For me, the easiest way to bypass getting writer’s block is to always try to have something I am working on and to do so at set times as well as consistently. I believe creativity is a muscle. And like all muscles, the more you exercise it, the more you can get from it. So as long as I can keep it working, even if it is just doing edits, I can keep it fit and productive.
Describe a regular day in your life.
Ooo, something to bore you with! Cool! A typical day is getting up at 5:30am, feeding the cats, showering, getting dressed, grabbing breakfast then spend the next hour answering emails/posting weekly blog entries/marketing/promo until it’s time to go to work. I get there about 20 minutes early, so I relax by reading until eight o’clock. Then it’s work work work, unless I get very lucky and it’s a slow day and I can sneak in a little writing. Otherwise writing has to wait till lunch.

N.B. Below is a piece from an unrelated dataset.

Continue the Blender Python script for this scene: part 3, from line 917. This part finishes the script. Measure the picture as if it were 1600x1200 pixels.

I have a laptop (though I used to use notebooks for first draft, but that was years ago) so I am enabled to write while I eat!
After lunch, I work some more, then go home. (Sneaking in some more writing if possible – normally toward the end of the month. The first half is usually swamped with work.) At home, I cook dinner and then spend time with the family.

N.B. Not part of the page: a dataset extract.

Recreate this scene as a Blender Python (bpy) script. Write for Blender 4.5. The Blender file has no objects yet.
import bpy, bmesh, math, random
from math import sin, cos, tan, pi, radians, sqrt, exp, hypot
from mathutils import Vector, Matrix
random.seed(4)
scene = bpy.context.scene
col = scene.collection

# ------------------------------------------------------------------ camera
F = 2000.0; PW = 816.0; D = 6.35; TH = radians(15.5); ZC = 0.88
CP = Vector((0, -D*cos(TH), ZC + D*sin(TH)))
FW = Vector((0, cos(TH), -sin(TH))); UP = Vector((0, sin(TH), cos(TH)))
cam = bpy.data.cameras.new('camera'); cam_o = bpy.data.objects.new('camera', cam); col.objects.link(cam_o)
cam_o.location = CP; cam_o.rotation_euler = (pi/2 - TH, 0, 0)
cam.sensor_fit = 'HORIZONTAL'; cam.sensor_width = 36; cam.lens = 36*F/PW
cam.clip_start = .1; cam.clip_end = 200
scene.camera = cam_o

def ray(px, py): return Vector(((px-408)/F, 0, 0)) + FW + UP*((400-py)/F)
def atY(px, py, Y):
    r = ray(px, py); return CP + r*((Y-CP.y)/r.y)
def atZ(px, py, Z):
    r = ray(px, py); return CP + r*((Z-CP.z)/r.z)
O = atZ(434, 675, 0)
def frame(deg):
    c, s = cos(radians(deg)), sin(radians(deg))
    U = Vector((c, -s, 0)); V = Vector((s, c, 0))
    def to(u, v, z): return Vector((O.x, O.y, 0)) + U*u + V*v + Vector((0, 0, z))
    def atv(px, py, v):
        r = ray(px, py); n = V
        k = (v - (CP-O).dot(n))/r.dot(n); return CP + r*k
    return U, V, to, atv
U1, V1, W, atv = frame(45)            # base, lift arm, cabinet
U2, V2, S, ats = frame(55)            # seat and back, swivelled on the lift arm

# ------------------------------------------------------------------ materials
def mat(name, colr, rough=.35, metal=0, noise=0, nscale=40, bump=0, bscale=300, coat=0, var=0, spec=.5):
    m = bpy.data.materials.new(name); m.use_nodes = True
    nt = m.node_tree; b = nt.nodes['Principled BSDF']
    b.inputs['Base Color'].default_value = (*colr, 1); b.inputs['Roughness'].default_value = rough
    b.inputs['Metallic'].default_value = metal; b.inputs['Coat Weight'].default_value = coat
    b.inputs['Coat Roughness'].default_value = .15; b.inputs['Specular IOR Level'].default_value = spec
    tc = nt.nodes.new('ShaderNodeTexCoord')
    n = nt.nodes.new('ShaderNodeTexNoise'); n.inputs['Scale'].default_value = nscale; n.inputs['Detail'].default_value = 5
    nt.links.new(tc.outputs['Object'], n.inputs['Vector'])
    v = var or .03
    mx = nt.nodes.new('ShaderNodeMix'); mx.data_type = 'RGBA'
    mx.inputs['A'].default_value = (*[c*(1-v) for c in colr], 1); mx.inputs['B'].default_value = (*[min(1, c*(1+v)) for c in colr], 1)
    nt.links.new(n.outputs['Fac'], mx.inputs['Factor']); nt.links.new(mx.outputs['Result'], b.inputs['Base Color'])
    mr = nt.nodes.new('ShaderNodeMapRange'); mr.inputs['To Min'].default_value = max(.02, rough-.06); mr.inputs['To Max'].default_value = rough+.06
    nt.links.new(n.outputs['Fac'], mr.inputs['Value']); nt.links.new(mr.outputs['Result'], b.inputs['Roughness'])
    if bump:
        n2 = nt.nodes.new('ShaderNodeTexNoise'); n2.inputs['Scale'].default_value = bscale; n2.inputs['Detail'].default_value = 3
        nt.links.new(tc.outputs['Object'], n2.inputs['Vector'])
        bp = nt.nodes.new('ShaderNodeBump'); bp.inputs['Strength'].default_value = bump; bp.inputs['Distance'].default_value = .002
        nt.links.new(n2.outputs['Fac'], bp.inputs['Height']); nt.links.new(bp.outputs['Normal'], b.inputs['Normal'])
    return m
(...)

On weekends, I will do some editing, maybe some writing, and at least a few hours doing random marketing things like making bookmarks, sample CD’s, updating the website, whatever needs doing. Sometimes it feels like the marketing takes more of my time than the writing itself! Oi!
How was your experience in looking for a publisher? What words of advice would you offer those novice authors who are in search of one?
This is a very tricky question. Every year there is more and more competition out there and the major markets have become less and less friendly. Way back, in my total cluessness, I had assumed writing something unusual would be the way to get in. I couldn’t have been more wrong. A lot of the major publishers are now run by their marketing departments and they are mostly looking for the tried and true, regardless of what the public actually wants.
Most major publishers will either no longer accept unsolicited or unagented manuscripts, or their slush piles are so huge the manuscript will sit there for two years before it ever gets looked at if that soon!